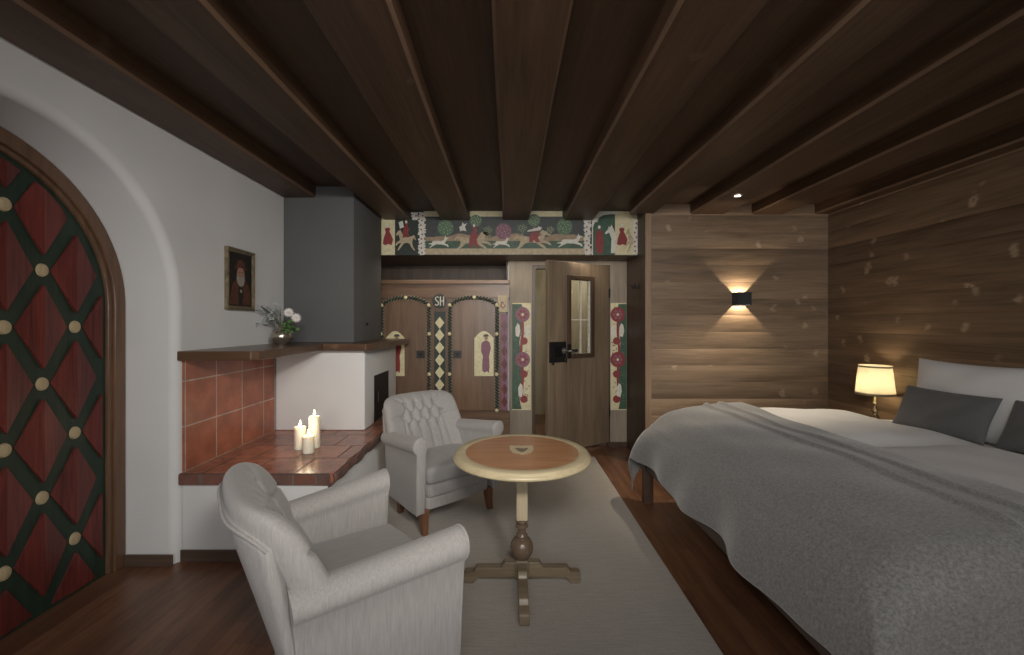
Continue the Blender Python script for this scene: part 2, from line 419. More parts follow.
# niche side, door wall, soffit
b = MB(); b.box(1.354, 1.409, YW, 4.9, 0, ZC); struct(b.build('wall_niche', M['dark_side']))
b = MB(); b.rbox(1.352, 1.411, YW-.022, YW-.001, 0, ZC, .004, 2); struct(b.build('trim_1', M['edge']))
b = MB(); b.box(.02, .273, YD, 4.9, 0, 2.119); b.box(1.165, 1.353, YD, 4.9, 0, 2.119); b.box(.273, 1.165, YD, 4.9, 2.07, 2.119)
struct(b.build('wall_far', M['grey_wood']))
b = MB(); b.box(-1.93, 1.353, YF+.032, 5.3, 2.12, 2.15); struct(b.build('trim_2', M['dark_x']))
b = MB(); b.box(-1.93, -.001, 5.25, 5.3, 0, 2.12); b.box(-.02, -.001, 4.9, 5.25, 0, 2.12); struct(b.build('wall_recess', M['dark_side']))
b = MB()
b.box(.27, .31, YD+.005, 4.93, .0, 2.07); b.box(1.135, 1.17, YD+.005, 4.93, .0, 2.07); b.box(.31, 1.135, YD+.005, 4.93, 2.03, 2.07)
b.box(.31, 1.135, YD+.02, 4.93, 0, .03); b.box(1.16, 1.353, YD-.02, YD-.001, 0, .06); b.box(.03,.27,YD-.02,YD-.001,0,.06)
struct(b.build('trim_3', M['frame_wood'], bevel=.003))
# hall
b = MB(); b.box(0, 2.2, 6.6, 6.7, 0, 2.4); struct(b.build('wall_hall', M['hall_wood']))
b = MB(); b.box(0, .019, 4.901, 6.6, 0, 2.4); b.box(2.2, 2.25, 4.9, 6.7, 0, 2.4); b.box(1.41, 2.2, 4.9, 4.95, 0, 2.4)
struct(b.build('wall_hall_side', M['plaster']))
b = MB(); b.box(0, 2.25, 4.95, 6.7, 2.4, 2.45); struct(b.build('ceiling_hall', M['plaster']))
# unseen rear wall behind the camera; its two windows are assumed for daylight fill
b = MB()
WIN = [(-1.3, .1), (1.0, 2.4)]; z0, z1 = .85, 2.1
xs = [-2.4, WIN[0][0], WIN[0][1], WIN[1][0], WIN[1][1], 3.3]
for i in (0, 2, 4): b.box(xs[i], xs[i+1], YR-.12, YR, 0, ZC)
for a, c in WIN: b.box(a, c, YR-.12, YR, 0, z0); b.box(a, c, YR-.12, YR, z1, ZC)
struct(b.build('wall_rear', M['plaster']))
for k, (a, c) in enumerate(WIN):
    b = MB(); m = (a+c)/2
    b.box(a, a+.06, YR-.1, YR-.03, z0, z1); b.box(c-.06, c, YR-.1, YR-.03, z0, z1); b.box(a+.06, c-.06, YR-.1, YR-.03, z0, z0+.06); b.box(a+.06, c-.06, YR-.1, YR-.03, z1-.06, z1); b.box(m-.03, m+.03, YR-.1, YR-.03, z0+.06, z1-.06)
    struct(b.build('window_%d' % (k+1), M['edge'], bevel=.004))
# baseboards
b = MB(); b.rbox(-2.21, -1.935, 2.448, 2.458, 0, .068, .003, 2); struct(b.build('baseboard_left', M['base']))

# ------------------------------------------------------------------ arched painted door
XD = -2.25; RI = .695
def arch_pts(r, n=40, z0=0, c=AC):
    return [(c[0]+r, z0)] + [(c[0]+r*math.cos(PI*i/n), c[1]+r*math.sin(PI*i/n)) for i in range(n+1)] + [(c[0]-r, z0)]
toX = lambda u, v, t: (XD + t, u, v)
b = MB(); b.poly(arch_pts(RI+.01), -.05, 0, toX); door1 = struct(b.build('door_1', M['green_stain']))
b = MB()
def ring(b, ra, rb, xa, xb, z0=0):
    A = arch_pts(ra, 48, z0); B = arch_pts(rb, 48, z0); n = len(A)
    vs = [(XD+xa, *p) for p in A] + [(XD+xb, *p) for p in A] + [(XD+xa, *p) for p in B] + [(XD+xb, *p) for p in B]
    fs = []
    for i in range(n-1):
        fs += [(i, i+1, n+i+1, n+i), (2*n+i, 3*n+i, 3*n+i+1, 2*n+i+1), (n+i, n+i+1, 3*n+i+1, 3*n+i)]
    fs += [(0, n, 3*n, 2*n), (n-1, 3*n-1, 4*n-1, 2*n-1)]
    b.add(vs, fs)
ring(b, RI+.025, RO-.004, 0, .034); ring(b, RI, RI+.025, 0, .018)
b.build('arch_frame', M['arch_wood'], door1, smooth=True, angle=30, bevel=.005)
def inside(y, z, m=.0):
    r = RI - m
    if z < AC[1]: return abs(y-AC[0]) <= r and z >= .0+m
    return math.hypot(y-AC[0], z-AC[1]) <= r
def clip_arch(pts):
    """Sutherland-Hodgman against the arch outline (convex)"""
    A = arch_pts(RI-.03, 30, .02)
    out = pts
    for i in range(len(A)):
        p, q = A[i], A[(i+1) % len(A)]
        nx, nz = -(q[1]-p[1]), q[0]-p[0]
        d = lambda s: (s[0]-p[0])*nx + (s[1]-p[1])*nz
        new = []
        for j in range(len(out)):
            s, e = out[j], out[(j+1) % len(out)]
            ds, de = d(s), d(e)
            if ds >= 0: new.append(s)
            if (ds >= 0) != (de >= 0):
                t = ds/(ds-de); new.append((s[0]+(e[0]-s[0])*t, s[1]+(e[1]-s[1])*t, s[2]+(e[2]-s[2])*t))
        out = new
        if len(out) < 3: return []
    return out
DY, DZ = .155, .549
for ci in range(-5, 7):
    yc = 2.205 - DY*ci
    if yc > 2.6 or yc < .7: continue
    odd = ci % 2
    for k in range(-1, 5):
        zc = .5615 + DZ*k + (DZ/2 if odd else 0)   # diamond centre
        hw_, hh_ = .118, .200; H = .016
        pts = []
        left = [(yc, zc+hh_, H), (yc-hw_, zc, 0.002), (yc, zc-hh_, H)]
        right = [(yc, zc-hh_, H), (yc+hw_, zc, 0.002), (yc, zc+hh_, H)]
        b = MB(); okk = False
        for tri in (left, right):
            P = clip_arch(tri)
            if len(P) >= 3:
                okk = True; n = len(P)
                b.add([(XD+p[2], p[0], p[1]) for p in P] + [(XD, p[0], p[1]) for p in P], [tuple(range(n))] + [(i, (i+1) % n, n+(i+1) % n, n+i) for i in range(n)])
        if okk: b.build('diamond_panel', M['red_stain'], door1)
        zd = zc + DZ/2
        if inside(yc, zd, .07):
            b = MB(); b.lathe([(.0, .014), (.015, .0135), (.025, .010), (.0285, 0)], 20)
            b.v = [(XD + p[2], yc + p[0]*.95, zd + p[1]*1.15) for p in b.v]
            b.build('round_boss', M['disc'], door1, smooth=True)

# ------------------------------------------------------------------ fireplace
fp = thing('fireplace', 'white plaster corner fireplace with terracotta tiled hearth and grey chimney', 'fireplace', (-1.5, 3.4, 0))
XB = -1.18
b = MB(); b.rbox(XL+.001, -1.055, 2.51, 4.49, 0, .46, .012, 3); b.build('hearth_base', M['plaster_w'], fp, smooth=True)
b = MB(); b.rbox(XL+.002, -1.045, 2.498, 2.509, 0, .07, .003, 2); b.rbox(-1.054, -1.043, 2.5, 4.49, 0, .07, .003, 2); b.build('hearth_baseboard', M['base'], fp)
# slab with an irregular edge
b = MB(); nY = 60
def slab_edge(t): return -1.028 + .004*math.sin(t*37) + .003*math.sin(t*91+1)
pts = [(XL+.002, 4.49), (XL+.002, 2.49)] + [(XL+.002+(.88)*i/14, 2.49 + .004*math.sin(i*2.3)) for i in range(1, 14)] + [(-1.05, 2.492), (-1.03, 2.51)]
pts += [(slab_edge(i/nY), 2.53 + (4.49-2.53)*i/nY) for i in range(nY+1)]
b.poly(pts, .461, .523, lambda u, v, t: (u, v, t))
b.build('hearth_slab', M['tile_top'], fp, bevel=.006)
b = MB(); b.rbox(XL+.003, -1.04, 2.482, 2.4895, .458, .519, .003, 2); b.build('hearth_front_edge', M['tile_edge'], fp)
b = MB()
def se(u, v):
    y = 2.50 + (4.48-2.50)*u; a = PI*(v)
    e = slab_edge((y-2.53)/(1.96)); low = .014*abs(math.sin(y*11))
    z = .520 - .075*v - low*v; return (e + .008 + .010*math.sin(a) + .008*math.sin(y*40+v*3)*math.sin(a) - .03*v*v, y, z)
b.grid(se, 90, 8); b.build('hearth_side_edge', M['stone_edge'], fp, smooth=True, solid=.012)
b = MB(); b.box(XL+.001, XL+.013, 2.516, 3.49, .5235, 1.184); b.build('tile_backsplash', M['tile_wall'], fp)
b = MB(); b.rbox(XL+.014, XB, 3.50, 4.48, .5235, 1.184, .012, 3)
b.build('chimney_breast', M['plaster_w'], fp, smooth=True)
b = MB(); b.box(XB+.0005, XB+.006, 3.74, 4.18, .535, .945); fd = b.build('firebox_door', M['black_metal'], fp, bevel=.002)
b = MB(); b.tube([(XB+.02, 3.80, .80), (XB+.02, 3.80, .70)], .006); b.tube([(XB+.02,3.80,.80),(XB+.005,3.80,.80)], .005); b.build('door_handle', M['dark_iron'], fd)
# mantel ledge: left shelf + right L part
b = MB(); b.poly([(XL+.001, 2.475), (-1.50, 2.475), (-1.465, 2.51), (-1.49, 3.40), (-1.49, 3.649), (-1.49,4.0),(XL+.001, 4.0)], 1.186, 1.241, lambda u, v, t: (u, v, t))
b.build('mantel_shelf', M['ledge'], fp, bevel=.005)
b = MB(); b.poly([(-1.489, 3.41), (-1.14, 3.41), (-1.105, 3.45), (-1.075, 4.62), (-1.489, 4.62)], 1.186, 1.241, lambda u, v, t: (u, v, t))
b.build('mantel_corner_board', M['ledge'], fp, bevel=.005)
b = MB(); b.rbox(XL+.001, -1.324, 3.65, YF-.0005, 1.2415, ZC-.001, .006, 2)
b.build('chimney_hood', M['grey_plaster'], fp, smooth=True)
b = MB(); b.lathe([(.0,0),(.014,0),(.014,.012),(.008,.02),(0,.02)], 12); b.v = [(-1.324+p[2], 3.97+p[0], 1.40+p[1]) for p in b.v]; b.build('hood_knob', M['black_metal'], fp, smooth=True)

# ------------------------------------------------------------------ candles
wax = N('ivory_wax'); x, y, z = wax.xyz(); wax.col((.92,.86,.70)); wax.set(Roughness=.45); wax.b.inputs['Subsurface Weight'].default_value = .6
wax.b.inputs['Subsurface Radius'].default_value = (.06,.035,.015); wax.b.inputs['Subsurface Scale'].default_value = .6
flame = N('candle_flame'); flame.col((1,.8,.5)); flame.put(flame.b.inputs['Emission Color'], (1,.80,.52)); flame.b.inputs['Emission Strength'].default_value = 8
wick = plain('black_wick', (.02,.02,.02))
for x, y, h, lab in ((-1.462, 2.99, .155, 'ivory pillar candle of middle height, left of the tallest on the hearth'), (-1.375, 3.02, .222, 'tallest ivory pillar candle burning on the tiled hearth'), (-1.362, 2.90, .115, 'shortest ivory pillar candle, standing in front of the other two')):
    t = thing('pillar_candle', lab, 'candle', (x, y, .5235), 0, 'burning candles on the hearth')
    b = MB(); r = .038; b.lathe([(r*.97,0),(r,.004),(r,h-.004),(r*.96,h),(r*.8,h-.003),(r*.55,h-.012),(0,h-.014)], 28); b.build('wax_body', wax.m, t, True, local=True)
    b = MB(); b.tube([(0,0,h-.015),(.001,0,h+.006)], .0015, 6); b.build('wick', wick, t, local=True)
    b = MB(); b.lathe([(0,h+.002),(.006,h+.008),(.0085,h+.016),(.006,h+.028),(.003,h+.038),(0,h+.046)], 12); b.build('flame', flame.m, t, True, local=True)
    l = bpy.data.lights.new('candle_light', 'POINT'); l.energy = .32; l.color = (1,.80,.56); l.shadow_soft_size = .012
    lo = bpy.data.objects.new('candle_light', l); COL.objects.link(lo); lo.location = (x, y, .5235+h+.06)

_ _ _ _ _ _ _

> What is asked: Write out again, exactly, the lines from the start of the listing up to the line containing "b = MB(); b.rbox(-2.21, -1.935, 2.448, 2.458, 0, .068, .003, 2);", with both ends and without pictures.

> Written answer:
Continue the Blender Python script for this scene: part 2, from line 419. More parts follow.
# niche side, door wall, soffit
b = MB(); b.box(1.354, 1.409, YW, 4.9, 0, ZC); struct(b.build('wall_niche', M['dark_side']))
b = MB(); b.rbox(1.352, 1.411, YW-.022, YW-.001, 0, ZC, .004, 2); struct(b.build('trim_1', M['edge']))
b = MB(); b.box(.02, .273, YD, 4.9, 0, 2.119); b.box(1.165, 1.353, YD, 4.9, 0, 2.119); b.box(.273, 1.165, YD, 4.9, 2.07, 2.119)
struct(b.build('wall_far', M['grey_wood']))
b = MB(); b.box(-1.93, 1.353, YF+.032, 5.3, 2.12, 2.15); struct(b.build('trim_2', M['dark_x']))
b = MB(); b.box(-1.93, -.001, 5.25, 5.3, 0, 2.12); b.box(-.02, -.001, 4.9, 5.25, 0, 2.12); struct(b.build('wall_recess', M['dark_side']))
b = MB()
b.box(.27, .31, YD+.005, 4.93, .0, 2.07); b.box(1.135, 1.17, YD+.005, 4.93, .0, 2.07); b.box(.31, 1.135, YD+.005, 4.93, 2.03, 2.07)
b.box(.31, 1.135, YD+.02, 4.93, 0, .03); b.box(1.16, 1.353, YD-.02, YD-.001, 0, .06); b.box(.03,.27,YD-.02,YD-.001,0,.06)
struct(b.build('trim_3', M['frame_wood'], bevel=.003))
# hall
b = MB(); b.box(0, 2.2, 6.6, 6.7, 0, 2.4); struct(b.build('wall_hall', M['hall_wood']))
b = MB(); b.box(0, .019, 4.901, 6.6, 0, 2.4); b.box(2.2, 2.25, 4.9, 6.7, 0, 2.4); b.box(1.41, 2.2, 4.9, 4.95, 0, 2.4)
struct(b.build('wall_hall_side', M['plaster']))
b = MB(); b.box(0, 2.25, 4.95, 6.7, 2.4, 2.45); struct(b.build('ceiling_hall', M['plaster']))
# unseen rear wall behind the camera; its two windows are assumed for daylight fill
b = MB()
WIN = [(-1.3, .1), (1.0, 2.4)]; z0, z1 = .85, 2.1
xs = [-2.4, WIN[0][0], WIN[0][1], WIN[1][0], WIN[1][1], 3.3]
for i in (0, 2, 4): b.box(xs[i], xs[i+1], YR-.12, YR, 0, ZC)
for a, c in WIN: b.box(a, c, YR-.12, YR, 0, z0); b.box(a, c, YR-.12, YR, z1, ZC)
struct(b.build('wall_rear', M['plaster']))
for k, (a, c) in enumerate(WIN):
    b = MB(); m = (a+c)/2
    b.box(a, a+.06, YR-.1, YR-.03, z0, z1); b.box(c-.06, c, YR-.1, YR-.03, z0, z1); b.box(a+.06, c-.06, YR-.1, YR-.03, z0, z0+.06); b.box(a+.06, c-.06, YR-.1, YR-.03, z1-.06, z1); b.box(m-.03, m+.03, YR-.1, YR-.03, z0+.06, z1-.06)
    struct(b.build('window_%d' % (k+1), M['edge'], bevel=.004))
# baseboards
b = MB(); b.rbox(-2.21, -1.935, 2.448, 2.458, 0, .068, .003, 2); struct(b.build('baseboard_left', M['base']))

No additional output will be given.